═══ DATA ═══

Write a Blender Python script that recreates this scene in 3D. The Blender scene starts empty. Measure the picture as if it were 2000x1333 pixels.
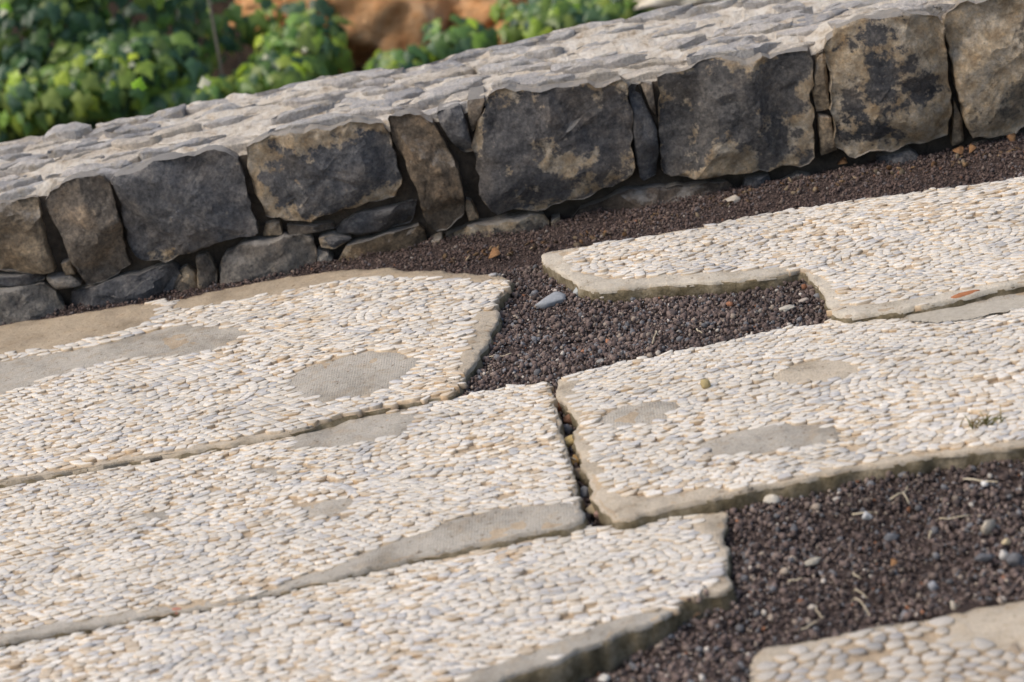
import bpy, math, random
import numpy as np
from mathutils import Vector, Matrix, noise as mnoise
from mathutils.geometry import delaunay_2d_cdt

random.seed(7)
RNG = np.random.default_rng(11)
SC = bpy.context.scene
COL = SC.collection

# ------------------------------------------------------------------ camera, light, exposure
PITCH, ROLL, DIST, LENS = math.radians(20.0), math.radians(11.2), 5.0, 90.0
FWD = Vector((0, math.cos(PITCH), -math.sin(PITCH)))
UP0 = Vector((0, math.sin(PITCH), math.cos(PITCH)))
R0 = Vector((1, 0, 0))
CX = R0 * math.cos(ROLL) - UP0 * math.sin(ROLL)
CY = UP0 * math.cos(ROLL) + R0 * math.sin(ROLL)
CAM = -FWD * DIST
cd = bpy.data.cameras.new('camera')
cam = bpy.data.objects.new('camera', cd)
COL.objects.link(cam)
m = Matrix((CX, CY, -FWD)).transposed().to_4x4()
m.translation = CAM
cam.matrix_world = m
cd.lens = LENS
cd.sensor_width = 36
cd.clip_start = 0.05
cd.clip_end = 300
cd.dof.use_dof = True
cd.dof.focus_distance = 5.0
cd.dof.aperture_fstop = 3.9
SC.camera = cam

SUN_EL, SUN_AZ = math.radians(54), math.radians(-102)      # azimuth from +Y towards +X
w = bpy.data.worlds.new('World')
SC.world = w
w.use_nodes = True
nt = w.node_tree
bg = nt.nodes['Background']
sky = nt.nodes.new('ShaderNodeTexSky')
sky.sky_type = 'NISHITA'
sky.sun_disc = False
sky.sun_elevation = SUN_EL
sky.sun_rotation = SUN_AZ
sky.dust_density = 3.0
sky.ozone_density = 0.4
nt.links.new(sky.outputs[0], bg.inputs[0])
bg.inputs[1].default_value = 0.13
sl = bpy.data.lights.new('sun', 'SUN')
sl.energy = 1.35
sl.angle = math.radians(40)
sl.color = (1.0, 0.93, 0.84)
so = bpy.data.objects.new('sun', sl)
COL.objects.link(so)
sd = Vector((math.sin(SUN_AZ) * math.cos(SUN_EL), math.cos(SUN_AZ) * math.cos(SUN_EL), math.sin(SUN_EL)))
so.rotation_euler = sd.to_track_quat('Z', 'Y').to_euler()
so.location = sd * 20
vs = SC.view_settings
vs.view_transform = 'Standard'
vs.look = 'None'
vs.gamma = 1
vs.use_curve_mapping = False
vs.exposure = 0.42

# ------------------------------------------------------------------ helpers
TH = 18.0 / LENS


def ray(px, py):
    return (FWD + CX * ((px - 1000) / 1000 * TH) - CY * ((py - 666.5) / 1000 * TH))


def at_z(px, py, z=0.0):
    d = ray(px, py)
    return CAM + d * ((z - CAM.z) / d.z)


def at_y(px, py, y):
    if y > 2.5: y += 1.9                                 # the planting stands well behind the wall
    d = ray(px, py)
    return CAM + d * ((y - CAM.y) / d.y)


def poly_z(pts, z):
    return np.array([at_z(x, y, z)[:2] for x, y in pts])


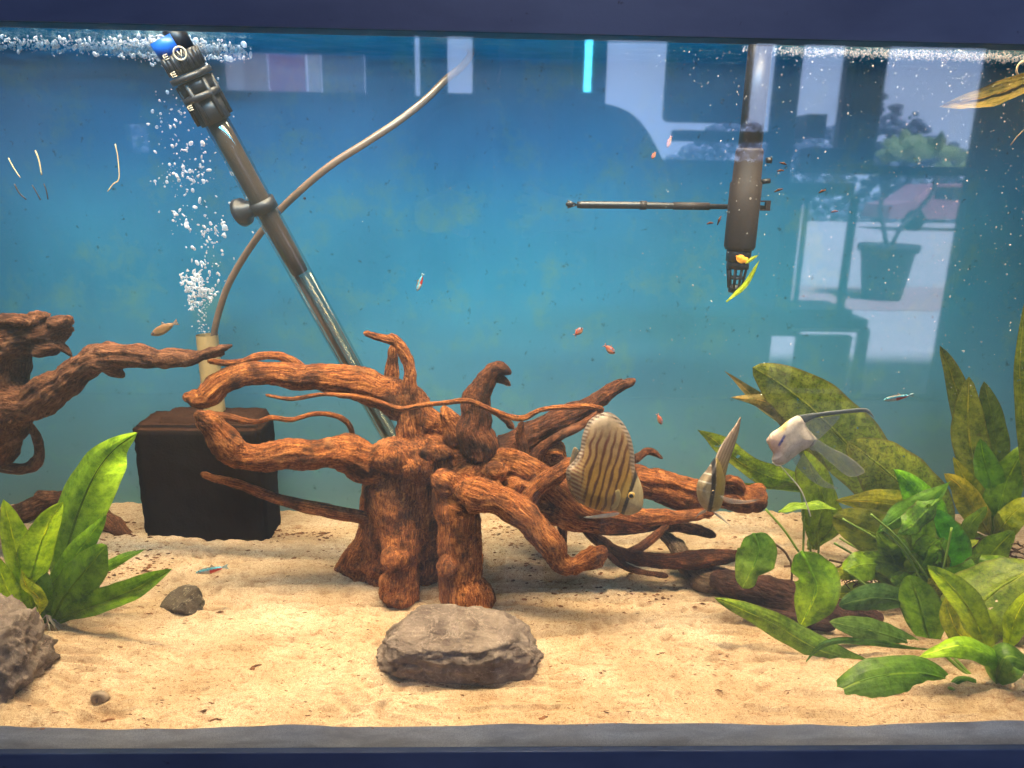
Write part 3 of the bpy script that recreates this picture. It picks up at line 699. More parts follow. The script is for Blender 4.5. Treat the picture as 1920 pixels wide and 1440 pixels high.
# intake pipe with strainer hanging at right
ip = empty('intake_pipe', P(1395, 400, .30), 'dark brown filter intake pipe with a slotted strainer hanging from the surface at right', 'intake pipe')
IA, IB = P(1432, 60, .30), P(1378, 545, .30); IA.x = IB.x + .004
def ii(py): 
    return P(1378 + (545 - py) * .105, py, .30)
w0 = pxs(1395, 400, .30)
MB().tube([ii(60), ii(282)], 21 * w0, 24).build('upper_pipe', M_BLACK, ip)
MB().tube([ii(278), ii(284), ii(340), ii(344), ii(462), ii(468)], [23 * w0, 25 * w0, 26 * w0, 29 * w0, 29 * w0, 26 * w0], 24).build('pipe', M_BROWNPL, ip)
mb = MB(); mb.tube([ii(464), ii(490)], 23 * w0, 24); mb.tube([ii(486), ii(504)], 21 * w0, 24); mb.tube([ii(518), ii(523)], 15 * w0, 18); mb.tube([ii(534), ii(548)], 13 * w0, 18)
ia = (ii(548) - ii(490)).normalized(); s1 = ia.cross(Vector((0, 1, 0))).normalized(); f1 = s1.cross(ia)
for k in range(9):
    a = 2 * math.pi * k / 9; d = s1 * math.cos(a) + f1 * math.sin(a)
    mb.tube([ii(500) + d * 18 * w0, ii(540) + d * 12.5 * w0], 2.6 * w0, 6)
mb.build('strainer', M_BLACK, ip)
MB().tube([ii(300) + Vector((.021, 0, 0)), ii(300) + Vector((.027, 0, 0))], .0035, 10).tube([ii(340) + Vector((.018, 0, 0)), ii(340) + Vector((.028, 0, .001))], .003, 10).build('screw', M_BLACK, ip)
# thin probe rod held level behind the pipe
rd = empty('probe_rod', P(1250, 386, .33), 'thin dark horizontal rod sticking out to the left behind the intake pipe', 'rod')
MB().tube([P(1082, 384, .33), P(1090, 384, .33), P(1200, 385, .33), P(1440, 389, .33)], [.0038, .0045, .0044, .0024], 12).build('rod', M_BLACK, rd)
MB().tube([P(1200, 385, .33), P(1212, 385, .33)], .0054, 12).build('clip', M_BROWNPL, rd)
MB().tube([P(1262, 386, .33), P(1330, 387, .33)], .0046, 12).build('sleeve', M_BROWNPL, rd)
MB().ball(P(1068, 383, .33), .0035, (1.4, .6, 1)).tube([P(1064, 376, .33), P(1082, 384, .33)], .001, 6).tube([P(1064, 390, .33), P(1082, 384, .33)], .001, 6).build('tip', M_BLACK, rd)
cp = MB().box(P(1424, 376, .325), P(1440, 379, .330)).box(P(1424, 392, .325), P(1440, 395, .330)).box(P(1437, 376, .325), P(1441, 395, .330)).build('bracket', M_BROWNPL, ip, smooth=False)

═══

TASK: All of the data needs repeating exactly, but the pictures do not.

RESPONSE TO THIS TASK:
Write a Blender Python script that recreates this scene in 3D. The Blender scene starts empty. Measure the picture as if it were 2000x1333 pixels.
import bpy, math, random
import numpy as np
from mathutils import Vector, Matrix, noise as mnoise
from mathutils.geometry import delaunay_2d_cdt

random.seed(7)
RNG = np.random.default_rng(11)
SC = bpy.context.scene
COL = SC.collection

# ------------------------------------------------------------------ camera, light, exposure
PITCH, ROLL, DIST, LENS = math.radians(20.0), math.radians(11.2), 5.0, 90.0
FWD = Vector((0, math.cos(PITCH), -math.sin(PITCH)))
UP0 = Vector((0, math.sin(PITCH), math.cos(PITCH)))
R0 = Vector((1, 0, 0))
CX = R0 * math.cos(ROLL) - UP0 * math.sin(ROLL)
CY = UP0 * math.cos(ROLL) + R0 * math.sin(ROLL)
CAM = -FWD * DIST
cd = bpy.data.cameras.new('camera')
cam = bpy.data.objects.new('camera', cd)
COL.objects.link(cam)
m = Matrix((CX, CY, -FWD)).transposed().to_4x4()
m.translation = CAM
cam.matrix_world = m
cd.lens = LENS
cd.sensor_width = 36
cd.clip_start = 0.05
cd.clip_end = 300
cd.dof.use_dof = True
cd.dof.focus_distance = 5.0
cd.dof.aperture_fstop = 3.9
SC.camera = cam

SUN_EL, SUN_AZ = math.radians(54), math.radians(-102)      # azimuth from +Y towards +X
w = bpy.data.worlds.new('World')
SC.world = w
w.use_nodes = True
nt = w.node_tree
bg = nt.nodes['Background']
sky = nt.nodes.new('ShaderNodeTexSky')
sky.sky_type = 'NISHITA'
sky.sun_disc = False
sky.sun_elevation = SUN_EL
sky.sun_rotation = SUN_AZ
sky.dust_density = 3.0
sky.ozone_density = 0.4
nt.links.new(sky.outputs[0], bg.inputs[0])
bg.inputs[1].default_value = 0.13
sl = bpy.data.lights.new('sun', 'SUN')
sl.energy = 1.35
sl.angle = math.radians(40)
sl.color = (1.0, 0.93, 0.84)
so = bpy.data.objects.new('sun', sl)
COL.objects.link(so)
sd = Vector((math.sin(SUN_AZ) * math.cos(SUN_EL), math.cos(SUN_AZ) * math.cos(SUN_EL), math.sin(SUN_EL)))
so.rotation_euler = sd.to_track_quat('Z', 'Y').to_euler()
so.location = sd * 20
vs = SC.view_settings
vs.view_transform = 'Standard'
vs.look = 'None'
vs.gamma = 1
vs.use_curve_mapping = False
vs.exposure = 0.42

# ------------------------------------------------------------------ helpers
TH = 18.0 / LENS


def ray(px, py):
    return (FWD + CX * ((px - 1000) / 1000 * TH) - CY * ((py - 666.5) / 1000 * TH))


def at_z(px, py, z=0.0):
    d = ray(px, py)
    return CAM + d * ((z - CAM.z) / d.z)


def at_y(px, py, y):
    if y > 2.5: y += 1.9                                 # the planting stands well behind the wall
    d = ray(px, py)
    return CAM + d * ((y - CAM.y) / d.y)


def poly_z(pts, z):
    return np.array([at_z(x, y, z)[:2] for x, y in pts])


Write part 3 of the bpy script that recreates this picture. It picks up at line 699. More parts follow. The script is for Blender 4.5. Treat the picture as 1920 pixels wide and 1440 pixels high.
# intake pipe with strainer hanging at right
ip = empty('intake_pipe', P(1395, 400, .30), 'dark brown filter intake pipe with a slotted strainer hanging from the surface at right', 'intake pipe')
IA, IB = P(1432, 60, .30), P(1378, 545, .30); IA.x = IB.x + .004
def ii(py): 
    return P(1378 + (545 - py) * .105, py, .30)
w0 = pxs(1395, 400, .30)
MB().tube([ii(60), ii(282)], 21 * w0, 24).build('upper_pipe', M_BLACK, ip)
MB().tube([ii(278), ii(284), ii(340), ii(344), ii(462), ii(468)], [23 * w0, 25 * w0, 26 * w0, 29 * w0, 29 * w0, 26 * w0], 24).build('pipe', M_BROWNPL, ip)
mb = MB(); mb.tube([ii(464), ii(490)], 23 * w0, 24); mb.tube([ii(486), ii(504)], 21 * w0, 24); mb.tube([ii(518), ii(523)], 15 * w0, 18); mb.tube([ii(534), ii(548)], 13 * w0, 18)
ia = (ii(548) - ii(490)).normalized(); s1 = ia.cross(Vector((0, 1, 0))).normalized(); f1 = s1.cross(ia)
for k in range(9):
    a = 2 * math.pi * k / 9; d = s1 * math.cos(a) + f1 * math.sin(a)
    mb.tube([ii(500) + d * 18 * w0, ii(540) + d * 12.5 * w0], 2.6 * w0, 6)
mb.build('strainer', M_BLACK, ip)
MB().tube([ii(300) + Vector((.021, 0, 0)), ii(300) + Vector((.027, 0, 0))], .0035, 10).tube([ii(340) + Vector((.018, 0, 0)), ii(340) + Vector((.028, 0, .001))], .003, 10).build('screw', M_BLACK, ip)
# thin probe rod held level behind the pipe
rd = empty('probe_rod', P(1250, 386, .33), 'thin dark horizontal rod sticking out to the left behind the intake pipe', 'rod')
MB().tube([P(1082, 384, .33), P(1090, 384, .33), P(1200, 385, .33), P(1440, 389, .33)], [.0038, .0045, .0044, .0024], 12).build('rod', M_BLACK, rd)
MB().tube([P(1200, 385, .33), P(1212, 385, .33)], .0054, 12).build('clip', M_BROWNPL, rd)
MB().tube([P(1262, 386, .33), P(1330, 387, .33)], .0046, 12).build('sleeve', M_BROWNPL, rd)
MB().ball(P(1068, 383, .33), .0035, (1.4, .6, 1)).tube([P(1064, 376, .33), P(1082, 384, .33)], .001, 6).tube([P(1064, 390, .33), P(1082, 384, .33)], .001, 6).build('tip', M_BLACK, rd)
cp = MB().box(P(1424, 376, .325), P(1440, 379, .330)).box(P(1424, 392, .325), P(1440, 395, .330)).box(P(1437, 376, .325), P(1441, 395, .330)).build('bracket', M_BROWNPL, ip, smooth=False)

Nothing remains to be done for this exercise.